> _Written problem_
Quote the records that follow in full and exactly; leave out the pictures.

> _Listing_

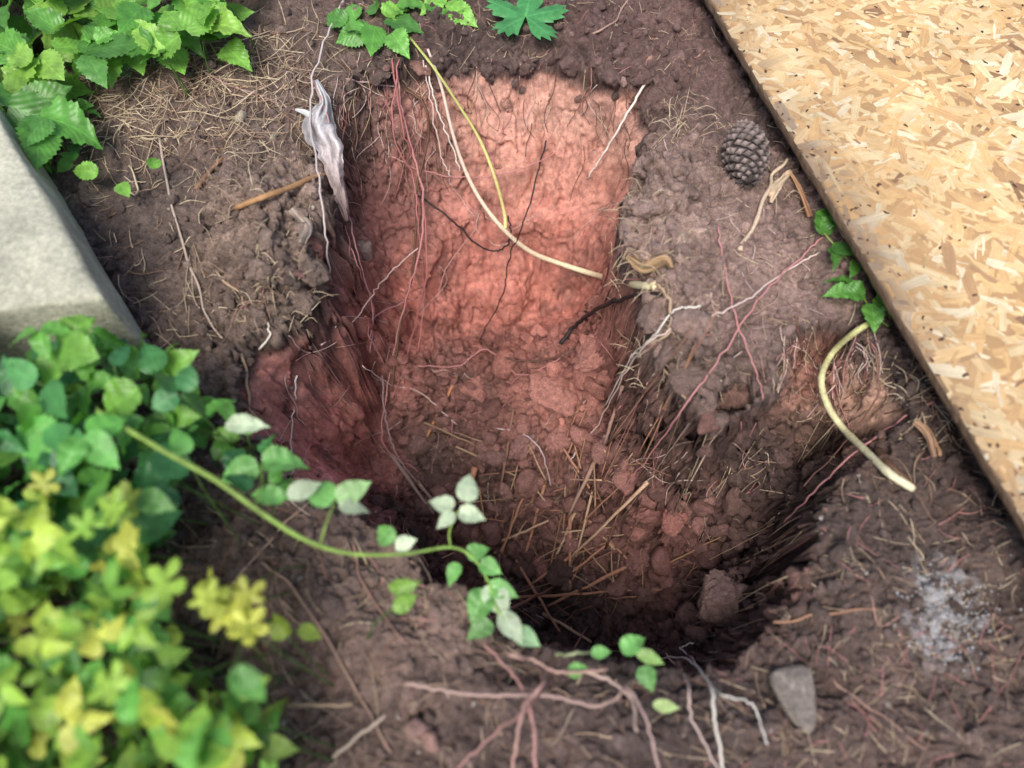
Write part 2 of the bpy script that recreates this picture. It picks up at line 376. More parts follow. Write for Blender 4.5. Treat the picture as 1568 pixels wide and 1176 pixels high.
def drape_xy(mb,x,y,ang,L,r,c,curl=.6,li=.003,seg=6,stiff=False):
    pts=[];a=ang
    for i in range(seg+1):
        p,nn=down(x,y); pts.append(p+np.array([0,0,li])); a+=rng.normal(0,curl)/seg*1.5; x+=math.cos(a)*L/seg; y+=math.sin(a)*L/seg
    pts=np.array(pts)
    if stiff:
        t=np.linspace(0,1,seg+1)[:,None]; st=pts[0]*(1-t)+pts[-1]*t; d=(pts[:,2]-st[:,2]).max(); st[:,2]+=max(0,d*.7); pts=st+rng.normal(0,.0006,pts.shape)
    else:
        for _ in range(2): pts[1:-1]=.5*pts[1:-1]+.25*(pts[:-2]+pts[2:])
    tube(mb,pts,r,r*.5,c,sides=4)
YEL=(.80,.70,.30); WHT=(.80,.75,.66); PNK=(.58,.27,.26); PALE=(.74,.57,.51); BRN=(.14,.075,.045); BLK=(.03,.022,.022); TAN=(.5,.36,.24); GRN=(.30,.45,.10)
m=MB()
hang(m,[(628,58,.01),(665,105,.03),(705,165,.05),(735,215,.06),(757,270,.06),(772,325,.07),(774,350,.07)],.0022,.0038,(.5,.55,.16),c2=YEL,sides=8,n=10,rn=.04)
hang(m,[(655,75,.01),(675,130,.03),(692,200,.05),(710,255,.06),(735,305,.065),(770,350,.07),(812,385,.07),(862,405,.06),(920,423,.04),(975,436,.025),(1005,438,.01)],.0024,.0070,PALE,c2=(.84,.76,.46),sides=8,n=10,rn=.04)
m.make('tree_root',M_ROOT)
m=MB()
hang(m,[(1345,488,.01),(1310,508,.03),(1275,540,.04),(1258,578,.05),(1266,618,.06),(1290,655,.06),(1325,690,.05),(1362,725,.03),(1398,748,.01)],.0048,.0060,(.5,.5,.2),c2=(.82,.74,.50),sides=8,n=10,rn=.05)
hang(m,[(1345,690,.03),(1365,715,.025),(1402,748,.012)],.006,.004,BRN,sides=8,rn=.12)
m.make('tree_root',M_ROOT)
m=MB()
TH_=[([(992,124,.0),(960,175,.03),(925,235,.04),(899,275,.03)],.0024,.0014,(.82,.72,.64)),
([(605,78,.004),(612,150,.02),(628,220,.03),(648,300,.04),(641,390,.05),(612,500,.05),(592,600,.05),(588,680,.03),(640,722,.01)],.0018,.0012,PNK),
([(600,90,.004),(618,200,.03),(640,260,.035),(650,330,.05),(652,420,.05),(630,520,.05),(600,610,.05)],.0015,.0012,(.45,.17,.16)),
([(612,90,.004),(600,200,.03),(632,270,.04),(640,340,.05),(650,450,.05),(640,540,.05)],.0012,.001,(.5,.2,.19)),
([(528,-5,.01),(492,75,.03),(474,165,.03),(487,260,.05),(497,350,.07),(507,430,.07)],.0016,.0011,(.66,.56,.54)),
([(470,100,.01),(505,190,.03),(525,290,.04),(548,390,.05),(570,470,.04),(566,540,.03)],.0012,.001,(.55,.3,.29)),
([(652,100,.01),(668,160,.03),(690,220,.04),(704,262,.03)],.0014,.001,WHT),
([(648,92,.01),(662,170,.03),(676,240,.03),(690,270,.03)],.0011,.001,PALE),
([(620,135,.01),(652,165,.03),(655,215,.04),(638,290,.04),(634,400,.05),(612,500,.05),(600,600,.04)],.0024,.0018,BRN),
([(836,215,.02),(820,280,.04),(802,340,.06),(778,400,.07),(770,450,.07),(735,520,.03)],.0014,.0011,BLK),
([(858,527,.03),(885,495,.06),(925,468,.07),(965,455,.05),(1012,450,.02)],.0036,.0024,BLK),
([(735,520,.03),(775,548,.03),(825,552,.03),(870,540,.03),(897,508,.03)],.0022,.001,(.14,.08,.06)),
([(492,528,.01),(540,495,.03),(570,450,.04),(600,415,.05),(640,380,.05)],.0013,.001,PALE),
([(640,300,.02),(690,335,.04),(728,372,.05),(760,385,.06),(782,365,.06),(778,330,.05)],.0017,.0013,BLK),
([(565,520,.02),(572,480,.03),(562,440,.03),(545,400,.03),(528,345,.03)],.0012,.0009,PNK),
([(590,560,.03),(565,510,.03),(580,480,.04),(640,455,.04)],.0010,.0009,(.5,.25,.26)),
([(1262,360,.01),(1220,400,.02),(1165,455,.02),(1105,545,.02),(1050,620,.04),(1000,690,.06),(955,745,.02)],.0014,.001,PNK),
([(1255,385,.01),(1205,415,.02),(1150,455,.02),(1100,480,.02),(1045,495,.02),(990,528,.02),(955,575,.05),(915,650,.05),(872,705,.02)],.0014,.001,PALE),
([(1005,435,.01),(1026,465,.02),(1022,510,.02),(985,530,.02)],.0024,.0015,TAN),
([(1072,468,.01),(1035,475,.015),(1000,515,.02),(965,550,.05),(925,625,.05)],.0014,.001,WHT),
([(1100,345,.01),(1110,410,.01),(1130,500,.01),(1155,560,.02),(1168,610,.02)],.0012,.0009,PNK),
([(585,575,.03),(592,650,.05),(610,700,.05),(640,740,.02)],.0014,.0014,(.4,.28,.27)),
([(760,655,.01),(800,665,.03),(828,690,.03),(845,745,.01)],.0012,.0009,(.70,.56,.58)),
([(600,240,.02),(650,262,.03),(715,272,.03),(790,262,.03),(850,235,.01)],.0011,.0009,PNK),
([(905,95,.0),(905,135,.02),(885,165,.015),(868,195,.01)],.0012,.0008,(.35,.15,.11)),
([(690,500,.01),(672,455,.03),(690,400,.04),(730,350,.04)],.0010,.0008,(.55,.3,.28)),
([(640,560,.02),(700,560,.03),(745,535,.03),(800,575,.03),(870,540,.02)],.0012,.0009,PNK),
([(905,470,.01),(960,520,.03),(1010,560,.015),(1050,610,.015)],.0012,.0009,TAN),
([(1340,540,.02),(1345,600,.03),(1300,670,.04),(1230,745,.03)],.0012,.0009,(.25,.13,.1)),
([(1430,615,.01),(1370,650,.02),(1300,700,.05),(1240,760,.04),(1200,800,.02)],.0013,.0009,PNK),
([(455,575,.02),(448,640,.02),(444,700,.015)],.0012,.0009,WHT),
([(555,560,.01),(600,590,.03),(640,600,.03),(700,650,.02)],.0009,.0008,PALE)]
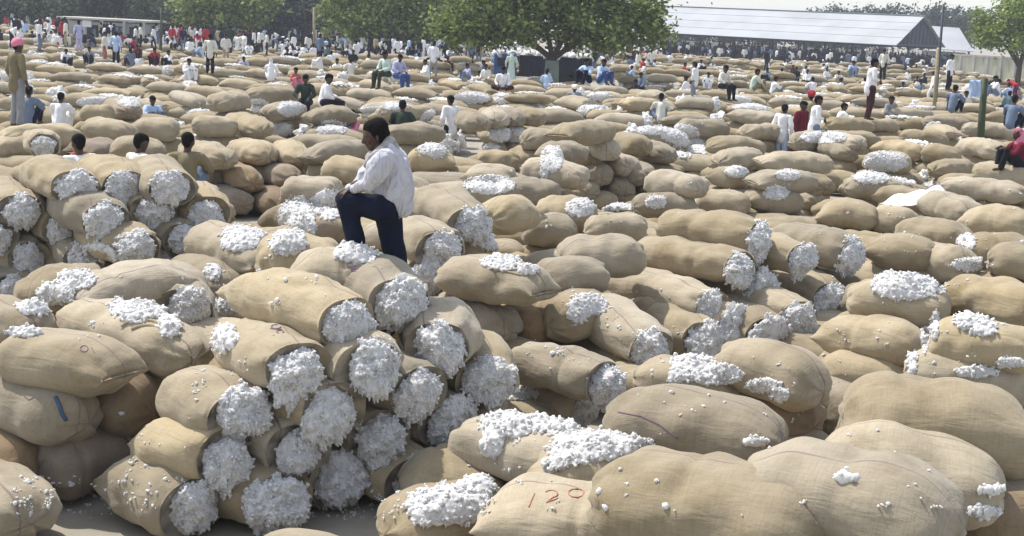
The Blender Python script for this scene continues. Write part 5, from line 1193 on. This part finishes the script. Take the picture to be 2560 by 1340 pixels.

> _Result for this task_
Write part 2 of the bpy script that recreates this picture. It picks up at line 376. More parts follow. Write for Blender 4.5. Treat the picture as 1568 pixels wide and 1176 pixels high.
def drape_xy(mb,x,y,ang,L,r,c,curl=.6,li=.003,seg=6,stiff=False):
    pts=[];a=ang
    for i in range(seg+1):
        p,nn=down(x,y); pts.append(p+np.array([0,0,li])); a+=rng.normal(0,curl)/seg*1.5; x+=math.cos(a)*L/seg; y+=math.sin(a)*L/seg
    pts=np.array(pts)
    if stiff:
        t=np.linspace(0,1,seg+1)[:,None]; st=pts[0]*(1-t)+pts[-1]*t; d=(pts[:,2]-st[:,2]).max(); st[:,2]+=max(0,d*.7); pts=st+rng.normal(0,.0006,pts.shape)
    else:
        for _ in range(2): pts[1:-1]=.5*pts[1:-1]+.25*(pts[:-2]+pts[2:])
    tube(mb,pts,r,r*.5,c,sides=4)
YEL=(.80,.70,.30); WHT=(.80,.75,.66); PNK=(.58,.27,.26); PALE=(.74,.57,.51); BRN=(.14,.075,.045); BLK=(.03,.022,.022); TAN=(.5,.36,.24); GRN=(.30,.45,.10)
m=MB()
hang(m,[(628,58,.01),(665,105,.03),(705,165,.05),(735,215,.06),(757,270,.06),(772,325,.07),(774,350,.07)],.0022,.0038,(.5,.55,.16),c2=YEL,sides=8,n=10,rn=.04)
hang(m,[(655,75,.01),(675,130,.03),(692,200,.05),(710,255,.06),(735,305,.065),(770,350,.07),(812,385,.07),(862,405,.06),(920,423,.04),(975,436,.025),(1005,438,.01)],.0024,.0070,PALE,c2=(.84,.76,.46),sides=8,n=10,rn=.04)
m.make('tree_root',M_ROOT)
m=MB()
hang(m,[(1345,488,.01),(1310,508,.03),(1275,540,.04),(1258,578,.05),(1266,618,.06),(1290,655,.06),(1325,690,.05),(1362,725,.03),(1398,748,.01)],.0048,.0060,(.5,.5,.2),c2=(.82,.74,.50),sides=8,n=10,rn=.05)
hang(m,[(1345,690,.03),(1365,715,.025),(1402,748,.012)],.006,.004,BRN,sides=8,rn=.12)
m.make('tree_root',M_ROOT)
m=MB()
TH_=[([(992,124,.0),(960,175,.03),(925,235,.04),(899,275,.03)],.0024,.0014,(.82,.72,.64)),
([(605,78,.004),(612,150,.02),(628,220,.03),(648,300,.04),(641,390,.05),(612,500,.05),(592,600,.05),(588,680,.03),(640,722,.01)],.0018,.0012,PNK),
([(600,90,.004),(618,200,.03),(640,260,.035),(650,330,.05),(652,420,.05),(630,520,.05),(600,610,.05)],.0015,.0012,(.45,.17,.16)),
([(612,90,.004),(600,200,.03),(632,270,.04),(640,340,.05),(650,450,.05),(640,540,.05)],.0012,.001,(.5,.2,.19)),
([(528,-5,.01),(492,75,.03),(474,165,.03),(487,260,.05),(497,350,.07),(507,430,.07)],.0016,.0011,(.66,.56,.54)),
([(470,100,.01),(505,190,.03),(525,290,.04),(548,390,.05),(570,470,.04),(566,540,.03)],.0012,.001,(.55,.3,.29)),
([(652,100,.01),(668,160,.03),(690,220,.04),(704,262,.03)],.0014,.001,WHT),
([(648,92,.01),(662,170,.03),(676,240,.03),(690,270,.03)],.0011,.001,PALE),
([(620,135,.01),(652,165,.03),(655,215,.04),(638,290,.04),(634,400,.05),(612,500,.05),(600,600,.04)],.0024,.0018,BRN),
([(836,215,.02),(820,280,.04),(802,340,.06),(778,400,.07),(770,450,.07),(735,520,.03)],.0014,.0011,BLK),
([(858,527,.03),(885,495,.06),(925,468,.07),(965,455,.05),(1012,450,.02)],.0036,.0024,BLK),
([(735,520,.03),(775,548,.03),(825,552,.03),(870,540,.03),(897,508,.03)],.0022,.001,(.14,.08,.06)),
([(492,528,.01),(540,495,.03),(570,450,.04),(600,415,.05),(640,380,.05)],.0013,.001,PALE),
([(640,300,.02),(690,335,.04),(728,372,.05),(760,385,.06),(782,365,.06),(778,330,.05)],.0017,.0013,BLK),
([(565,520,.02),(572,480,.03),(562,440,.03),(545,400,.03),(528,345,.03)],.0012,.0009,PNK),
([(590,560,.03),(565,510,.03),(580,480,.04),(640,455,.04)],.0010,.0009,(.5,.25,.26)),
([(1262,360,.01),(1220,400,.02),(1165,455,.02),(1105,545,.02),(1050,620,.04),(1000,690,.06),(955,745,.02)],.0014,.001,PNK),
([(1255,385,.01),(1205,415,.02),(1150,455,.02),(1100,480,.02),(1045,495,.02),(990,528,.02),(955,575,.05),(915,650,.05),(872,705,.02)],.0014,.001,PALE),
([(1005,435,.01),(1026,465,.02),(1022,510,.02),(985,530,.02)],.0024,.0015,TAN),
([(1072,468,.01),(1035,475,.015),(1000,515,.02),(965,550,.05),(925,625,.05)],.0014,.001,WHT),
([(1100,345,.01),(1110,410,.01),(1130,500,.01),(1155,560,.02),(1168,610,.02)],.0012,.0009,PNK),
([(585,575,.03),(592,650,.05),(610,700,.05),(640,740,.02)],.0014,.0014,(.4,.28,.27)),
([(760,655,.01),(800,665,.03),(828,690,.03),(845,745,.01)],.0012,.0009,(.70,.56,.58)),
([(600,240,.02),(650,262,.03),(715,272,.03),(790,262,.03),(850,235,.01)],.0011,.0009,PNK),
([(905,95,.0),(905,135,.02),(885,165,.015),(868,195,.01)],.0012,.0008,(.35,.15,.11)),
([(690,500,.01),(672,455,.03),(690,400,.04),(730,350,.04)],.0010,.0008,(.55,.3,.28)),
([(640,560,.02),(700,560,.03),(745,535,.03),(800,575,.03),(870,540,.02)],.0012,.0009,PNK),
([(905,470,.01),(960,520,.03),(1010,560,.015),(1050,610,.015)],.0012,.0009,TAN),
([(1340,540,.02),(1345,600,.03),(1300,670,.04),(1230,745,.03)],.0012,.0009,(.25,.13,.1)),
([(1430,615,.01),(1370,650,.02),(1300,700,.05),(1240,760,.04),(1200,800,.02)],.0013,.0009,PNK),
([(455,575,.02),(448,640,.02),(444,700,.015)],.0012,.0009,WHT),
([(555,560,.01),(600,590,.03),(640,600,.03),(700,650,.02)],.0009,.0008,PALE)]
The Blender Python script for this scene continues. Write part 5, from line 1193 on. This part finishes the script. Take the picture to be 2560 by 1340 pixels.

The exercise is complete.